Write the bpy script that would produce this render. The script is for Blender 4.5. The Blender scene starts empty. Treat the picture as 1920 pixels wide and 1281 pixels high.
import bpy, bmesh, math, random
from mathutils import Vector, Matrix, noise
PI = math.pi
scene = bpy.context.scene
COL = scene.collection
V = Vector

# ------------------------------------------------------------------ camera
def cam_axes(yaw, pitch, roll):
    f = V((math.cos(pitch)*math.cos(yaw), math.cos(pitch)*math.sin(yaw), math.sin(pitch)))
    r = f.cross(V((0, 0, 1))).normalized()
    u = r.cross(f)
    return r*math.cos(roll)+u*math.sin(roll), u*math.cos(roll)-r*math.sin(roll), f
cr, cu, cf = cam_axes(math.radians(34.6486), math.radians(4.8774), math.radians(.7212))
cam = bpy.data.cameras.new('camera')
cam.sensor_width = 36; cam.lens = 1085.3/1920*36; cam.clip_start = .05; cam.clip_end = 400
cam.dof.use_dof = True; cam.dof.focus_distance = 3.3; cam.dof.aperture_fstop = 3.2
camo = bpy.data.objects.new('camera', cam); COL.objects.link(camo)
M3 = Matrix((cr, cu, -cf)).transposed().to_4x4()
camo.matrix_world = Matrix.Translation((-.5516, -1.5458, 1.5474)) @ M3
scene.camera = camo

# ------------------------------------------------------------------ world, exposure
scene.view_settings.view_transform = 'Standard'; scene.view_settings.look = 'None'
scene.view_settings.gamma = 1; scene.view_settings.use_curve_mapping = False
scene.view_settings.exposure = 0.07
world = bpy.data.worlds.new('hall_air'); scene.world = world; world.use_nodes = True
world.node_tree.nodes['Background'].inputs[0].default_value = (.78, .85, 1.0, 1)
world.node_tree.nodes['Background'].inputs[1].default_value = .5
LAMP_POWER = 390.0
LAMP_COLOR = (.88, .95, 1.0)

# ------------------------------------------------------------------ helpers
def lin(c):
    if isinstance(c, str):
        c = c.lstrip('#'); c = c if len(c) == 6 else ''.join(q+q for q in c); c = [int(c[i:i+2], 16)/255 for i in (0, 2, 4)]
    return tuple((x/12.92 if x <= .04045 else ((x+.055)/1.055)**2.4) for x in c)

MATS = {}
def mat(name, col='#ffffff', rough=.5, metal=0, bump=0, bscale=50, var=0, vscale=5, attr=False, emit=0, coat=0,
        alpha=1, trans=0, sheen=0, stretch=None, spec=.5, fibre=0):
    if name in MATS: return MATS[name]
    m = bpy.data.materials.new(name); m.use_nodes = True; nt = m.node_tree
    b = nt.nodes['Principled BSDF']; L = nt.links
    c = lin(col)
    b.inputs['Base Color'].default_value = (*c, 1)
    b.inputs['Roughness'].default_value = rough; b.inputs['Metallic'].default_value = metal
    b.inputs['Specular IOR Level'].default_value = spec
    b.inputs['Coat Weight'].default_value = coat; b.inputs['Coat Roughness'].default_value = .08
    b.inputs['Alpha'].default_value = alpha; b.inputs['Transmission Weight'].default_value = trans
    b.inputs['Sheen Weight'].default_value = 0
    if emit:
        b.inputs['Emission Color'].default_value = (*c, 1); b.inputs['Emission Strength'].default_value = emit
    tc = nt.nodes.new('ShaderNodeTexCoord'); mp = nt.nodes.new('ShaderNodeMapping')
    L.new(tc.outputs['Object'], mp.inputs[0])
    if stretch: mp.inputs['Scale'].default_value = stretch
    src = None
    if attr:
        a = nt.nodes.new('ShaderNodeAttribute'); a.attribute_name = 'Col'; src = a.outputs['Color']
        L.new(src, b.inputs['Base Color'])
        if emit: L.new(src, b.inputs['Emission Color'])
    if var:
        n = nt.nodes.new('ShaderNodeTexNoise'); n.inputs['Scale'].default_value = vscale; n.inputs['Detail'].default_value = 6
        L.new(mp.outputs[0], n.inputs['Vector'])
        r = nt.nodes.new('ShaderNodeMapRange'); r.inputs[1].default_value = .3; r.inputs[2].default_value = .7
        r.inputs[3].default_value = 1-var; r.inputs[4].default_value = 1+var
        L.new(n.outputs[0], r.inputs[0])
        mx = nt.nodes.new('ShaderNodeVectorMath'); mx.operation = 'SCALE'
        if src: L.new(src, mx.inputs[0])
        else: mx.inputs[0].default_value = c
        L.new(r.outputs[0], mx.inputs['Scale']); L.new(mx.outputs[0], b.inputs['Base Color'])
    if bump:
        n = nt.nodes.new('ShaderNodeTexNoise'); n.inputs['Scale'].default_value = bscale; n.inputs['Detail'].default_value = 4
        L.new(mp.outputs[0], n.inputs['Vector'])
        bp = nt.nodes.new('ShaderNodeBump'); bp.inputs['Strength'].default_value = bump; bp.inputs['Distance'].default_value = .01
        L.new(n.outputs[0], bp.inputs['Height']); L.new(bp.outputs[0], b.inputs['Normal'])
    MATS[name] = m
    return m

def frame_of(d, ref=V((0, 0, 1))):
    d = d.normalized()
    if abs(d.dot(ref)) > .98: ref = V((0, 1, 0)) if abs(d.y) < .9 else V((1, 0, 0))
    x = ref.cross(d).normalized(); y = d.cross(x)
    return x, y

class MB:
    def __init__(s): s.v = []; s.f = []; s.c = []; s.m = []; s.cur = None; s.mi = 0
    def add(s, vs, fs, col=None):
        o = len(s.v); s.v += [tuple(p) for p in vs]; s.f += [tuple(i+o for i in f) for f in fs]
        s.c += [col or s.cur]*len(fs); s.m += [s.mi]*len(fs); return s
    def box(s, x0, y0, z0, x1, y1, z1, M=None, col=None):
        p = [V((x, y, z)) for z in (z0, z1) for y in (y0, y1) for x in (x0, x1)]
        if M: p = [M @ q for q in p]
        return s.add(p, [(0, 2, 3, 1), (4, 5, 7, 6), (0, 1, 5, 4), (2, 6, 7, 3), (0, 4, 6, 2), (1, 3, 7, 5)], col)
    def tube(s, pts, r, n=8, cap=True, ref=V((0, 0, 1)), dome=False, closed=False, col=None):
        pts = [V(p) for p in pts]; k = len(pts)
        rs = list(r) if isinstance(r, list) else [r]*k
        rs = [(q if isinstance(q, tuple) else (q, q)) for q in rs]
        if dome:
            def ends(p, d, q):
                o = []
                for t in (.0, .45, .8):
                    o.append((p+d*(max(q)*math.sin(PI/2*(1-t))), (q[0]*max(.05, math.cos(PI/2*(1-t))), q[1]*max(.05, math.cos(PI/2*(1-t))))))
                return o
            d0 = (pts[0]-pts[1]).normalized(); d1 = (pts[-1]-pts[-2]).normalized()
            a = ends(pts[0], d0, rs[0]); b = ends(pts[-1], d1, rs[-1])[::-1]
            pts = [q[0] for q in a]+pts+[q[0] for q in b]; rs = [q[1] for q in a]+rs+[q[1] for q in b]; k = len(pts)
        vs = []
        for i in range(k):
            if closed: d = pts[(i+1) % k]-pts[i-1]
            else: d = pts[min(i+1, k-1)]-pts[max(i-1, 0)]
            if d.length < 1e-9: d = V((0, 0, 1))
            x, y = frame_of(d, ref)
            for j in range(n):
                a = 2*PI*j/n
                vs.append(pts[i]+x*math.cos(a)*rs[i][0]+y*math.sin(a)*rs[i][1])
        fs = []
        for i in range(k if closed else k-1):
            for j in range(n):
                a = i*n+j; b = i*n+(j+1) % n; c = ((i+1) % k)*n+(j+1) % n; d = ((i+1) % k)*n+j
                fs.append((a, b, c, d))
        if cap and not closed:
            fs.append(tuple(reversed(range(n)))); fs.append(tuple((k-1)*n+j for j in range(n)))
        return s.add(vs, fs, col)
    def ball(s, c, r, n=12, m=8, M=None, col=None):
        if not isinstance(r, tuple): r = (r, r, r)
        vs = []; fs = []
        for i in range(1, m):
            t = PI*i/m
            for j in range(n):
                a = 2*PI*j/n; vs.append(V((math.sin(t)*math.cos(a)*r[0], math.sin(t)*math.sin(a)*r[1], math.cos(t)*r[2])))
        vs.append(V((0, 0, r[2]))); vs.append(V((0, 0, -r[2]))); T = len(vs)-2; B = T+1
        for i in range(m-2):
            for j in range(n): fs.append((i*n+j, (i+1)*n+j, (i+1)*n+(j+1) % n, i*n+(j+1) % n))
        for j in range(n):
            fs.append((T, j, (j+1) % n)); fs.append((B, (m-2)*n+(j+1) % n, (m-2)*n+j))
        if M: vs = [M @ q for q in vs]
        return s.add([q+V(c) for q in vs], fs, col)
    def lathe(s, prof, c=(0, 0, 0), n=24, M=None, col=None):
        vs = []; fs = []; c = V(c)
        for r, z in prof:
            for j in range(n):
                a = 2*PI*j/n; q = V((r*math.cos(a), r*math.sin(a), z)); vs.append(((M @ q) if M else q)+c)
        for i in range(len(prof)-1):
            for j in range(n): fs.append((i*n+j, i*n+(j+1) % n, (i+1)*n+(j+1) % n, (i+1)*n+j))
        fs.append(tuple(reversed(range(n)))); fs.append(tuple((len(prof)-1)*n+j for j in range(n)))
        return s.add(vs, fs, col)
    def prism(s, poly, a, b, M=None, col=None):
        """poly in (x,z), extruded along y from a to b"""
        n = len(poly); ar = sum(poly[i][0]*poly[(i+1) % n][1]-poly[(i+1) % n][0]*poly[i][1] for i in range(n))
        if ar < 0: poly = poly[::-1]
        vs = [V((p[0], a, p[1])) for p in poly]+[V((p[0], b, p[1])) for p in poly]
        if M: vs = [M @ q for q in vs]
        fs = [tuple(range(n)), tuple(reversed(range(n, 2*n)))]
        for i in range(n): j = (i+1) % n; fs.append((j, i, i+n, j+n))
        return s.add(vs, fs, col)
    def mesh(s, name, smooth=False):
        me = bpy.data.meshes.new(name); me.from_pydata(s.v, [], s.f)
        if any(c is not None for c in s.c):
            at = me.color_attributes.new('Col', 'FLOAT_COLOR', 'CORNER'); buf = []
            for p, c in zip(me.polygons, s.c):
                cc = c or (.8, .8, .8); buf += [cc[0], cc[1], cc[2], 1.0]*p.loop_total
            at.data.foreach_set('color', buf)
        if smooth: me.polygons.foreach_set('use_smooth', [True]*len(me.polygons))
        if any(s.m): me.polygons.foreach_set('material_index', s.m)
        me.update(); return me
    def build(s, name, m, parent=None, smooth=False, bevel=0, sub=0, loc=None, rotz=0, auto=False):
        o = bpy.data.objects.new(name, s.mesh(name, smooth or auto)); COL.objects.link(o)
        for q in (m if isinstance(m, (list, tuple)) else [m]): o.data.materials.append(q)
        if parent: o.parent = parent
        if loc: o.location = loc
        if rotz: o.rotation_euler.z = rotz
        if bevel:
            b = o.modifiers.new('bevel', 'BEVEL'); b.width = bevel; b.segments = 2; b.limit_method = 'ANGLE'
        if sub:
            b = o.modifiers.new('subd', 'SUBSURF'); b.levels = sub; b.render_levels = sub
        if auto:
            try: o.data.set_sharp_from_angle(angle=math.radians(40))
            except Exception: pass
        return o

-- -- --

Task requirements
Repeat, exactly and only, the lines from the beginning of the material through the line that contains "LAMP_COLOR = (.88, .95, 1.0)".

Task result
Write the bpy script that would produce this render. The script is for Blender 4.5. The Blender scene starts empty. Treat the picture as 1920 pixels wide and 1281 pixels high.
import bpy, bmesh, math, random
from mathutils import Vector, Matrix, noise
PI = math.pi
scene = bpy.context.scene
COL = scene.collection
V = Vector

# ------------------------------------------------------------------ camera
def cam_axes(yaw, pitch, roll):
    f = V((math.cos(pitch)*math.cos(yaw), math.cos(pitch)*math.sin(yaw), math.sin(pitch)))
    r = f.cross(V((0, 0, 1))).normalized()
    u = r.cross(f)
    return r*math.cos(roll)+u*math.sin(roll), u*math.cos(roll)-r*math.sin(roll), f
cr, cu, cf = cam_axes(math.radians(34.6486), math.radians(4.8774), math.radians(.7212))
cam = bpy.data.cameras.new('camera')
cam.sensor_width = 36; cam.lens = 1085.3/1920*36; cam.clip_start = .05; cam.clip_end = 400
cam.dof.use_dof = True; cam.dof.focus_distance = 3.3; cam.dof.aperture_fstop = 3.2
camo = bpy.data.objects.new('camera', cam); COL.objects.link(camo)
M3 = Matrix((cr, cu, -cf)).transposed().to_4x4()
camo.matrix_world = Matrix.Translation((-.5516, -1.5458, 1.5474)) @ M3
scene.camera = camo

# ------------------------------------------------------------------ world, exposure
scene.view_settings.view_transform = 'Standard'; scene.view_settings.look = 'None'
scene.view_settings.gamma = 1; scene.view_settings.use_curve_mapping = False
scene.view_settings.exposure = 0.07
world = bpy.data.worlds.new('hall_air'); scene.world = world; world.use_nodes = True
world.node_tree.nodes['Background'].inputs[0].default_value = (.78, .85, 1.0, 1)
world.node_tree.nodes['Background'].inputs[1].default_value = .5
LAMP_POWER = 390.0
LAMP_COLOR = (.88, .95, 1.0)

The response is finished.